Many simply can’t pay: About 17 percent of student-loan borrowers are in default, and delinquencies are on the rise. Banks wrote off $3 billion in bad loans during the first two months of this year—more than double the amount for the same period last year. If trends continue, the result could be a banking crisis that would further cripple the still-struggling economy.

Fortunately, there are plans in motion that could help turn things around. Massachusetts Sen. Elizabeth Warren’s proposal to set student-loan interest rates at the same rate the Federal Reserve lends to banks—currently 0.75 percent—is a step in the right direction. Even more encouraging, California Sen.
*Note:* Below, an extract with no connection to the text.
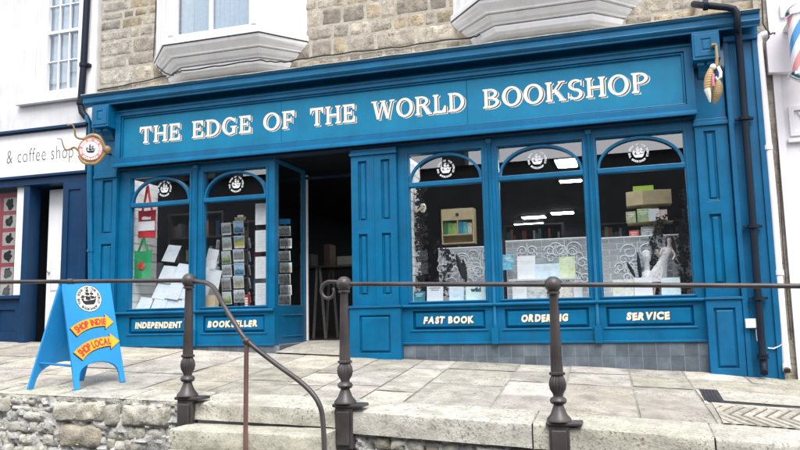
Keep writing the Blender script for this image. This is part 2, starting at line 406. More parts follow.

Noreen Evans has introduced Senate Bill 241, which would fund higher education in California with an oil-severance tax similar to those that exist in other oil-producing states, and a ballot initiative with the same goal is in circulation.

It’s simply unfair for this generation to have to pay so much more for college than their older brothers and sisters, and unsustainable to rely on larger and larger educational debts to cover ever-increasing fees. We support the efforts by Warren and Evans to reform the student-loan system and restore funding for higher education in California.